→ THE TASK: The required output consists solely of the lines from the top of the listing through the line containing "from mathutils import", transcribed exactly.

→ RECORDED DATA:
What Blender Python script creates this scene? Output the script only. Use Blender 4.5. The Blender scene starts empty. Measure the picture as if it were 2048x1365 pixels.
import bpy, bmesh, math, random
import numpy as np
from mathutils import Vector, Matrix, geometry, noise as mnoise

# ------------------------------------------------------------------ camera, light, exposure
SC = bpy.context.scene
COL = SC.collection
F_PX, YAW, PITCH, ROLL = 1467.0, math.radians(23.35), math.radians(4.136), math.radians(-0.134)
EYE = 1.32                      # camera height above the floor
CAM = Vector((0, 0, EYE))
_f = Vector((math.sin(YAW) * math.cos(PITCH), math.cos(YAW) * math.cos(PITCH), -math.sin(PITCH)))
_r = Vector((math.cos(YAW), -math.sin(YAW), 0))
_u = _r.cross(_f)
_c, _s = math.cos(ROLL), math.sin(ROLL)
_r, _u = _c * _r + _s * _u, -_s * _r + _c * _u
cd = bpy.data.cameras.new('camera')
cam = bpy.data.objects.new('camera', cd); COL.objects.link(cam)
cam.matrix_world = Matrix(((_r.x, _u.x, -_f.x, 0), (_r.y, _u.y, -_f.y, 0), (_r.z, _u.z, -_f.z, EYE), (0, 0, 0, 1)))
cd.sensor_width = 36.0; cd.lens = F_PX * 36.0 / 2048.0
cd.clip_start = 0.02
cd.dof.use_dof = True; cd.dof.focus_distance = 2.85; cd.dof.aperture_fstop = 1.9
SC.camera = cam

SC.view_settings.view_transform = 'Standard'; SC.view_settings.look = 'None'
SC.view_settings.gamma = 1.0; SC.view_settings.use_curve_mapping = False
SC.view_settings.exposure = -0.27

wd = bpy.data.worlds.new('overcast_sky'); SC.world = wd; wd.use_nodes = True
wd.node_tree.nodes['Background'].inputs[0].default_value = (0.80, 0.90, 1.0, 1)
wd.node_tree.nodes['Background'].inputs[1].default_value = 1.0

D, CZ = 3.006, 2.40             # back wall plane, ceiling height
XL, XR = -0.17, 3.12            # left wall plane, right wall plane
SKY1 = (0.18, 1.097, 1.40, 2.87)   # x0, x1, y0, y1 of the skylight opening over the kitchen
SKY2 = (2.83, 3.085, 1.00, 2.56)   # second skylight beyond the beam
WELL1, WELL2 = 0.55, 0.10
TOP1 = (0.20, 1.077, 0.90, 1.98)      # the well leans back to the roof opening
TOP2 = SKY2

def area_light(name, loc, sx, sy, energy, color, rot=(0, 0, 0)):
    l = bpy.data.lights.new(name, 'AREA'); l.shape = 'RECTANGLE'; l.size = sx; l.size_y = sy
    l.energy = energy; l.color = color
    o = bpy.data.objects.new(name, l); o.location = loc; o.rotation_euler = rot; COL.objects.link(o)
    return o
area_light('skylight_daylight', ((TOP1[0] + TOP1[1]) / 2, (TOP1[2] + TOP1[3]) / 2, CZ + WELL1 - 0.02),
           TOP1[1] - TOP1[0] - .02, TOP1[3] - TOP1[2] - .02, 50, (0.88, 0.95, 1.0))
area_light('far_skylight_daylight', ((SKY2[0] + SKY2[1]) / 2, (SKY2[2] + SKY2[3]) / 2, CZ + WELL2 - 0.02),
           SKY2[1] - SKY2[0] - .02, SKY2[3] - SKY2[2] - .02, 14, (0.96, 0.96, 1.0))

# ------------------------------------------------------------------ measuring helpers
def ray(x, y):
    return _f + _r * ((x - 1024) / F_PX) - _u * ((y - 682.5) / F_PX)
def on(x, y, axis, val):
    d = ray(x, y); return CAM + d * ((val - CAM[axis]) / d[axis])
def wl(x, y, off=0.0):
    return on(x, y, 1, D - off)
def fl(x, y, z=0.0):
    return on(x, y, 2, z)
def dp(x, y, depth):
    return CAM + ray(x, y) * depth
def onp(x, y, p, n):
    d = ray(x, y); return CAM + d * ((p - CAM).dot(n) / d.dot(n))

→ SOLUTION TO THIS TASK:
What Blender Python script creates this scene? Output the script only. Use Blender 4.5. The Blender scene starts empty. Measure the picture as if it were 2048x1365 pixels.
import bpy, bmesh, math, random
import numpy as np
from mathutils import Vector, Matrix, geometry, noise as mnoise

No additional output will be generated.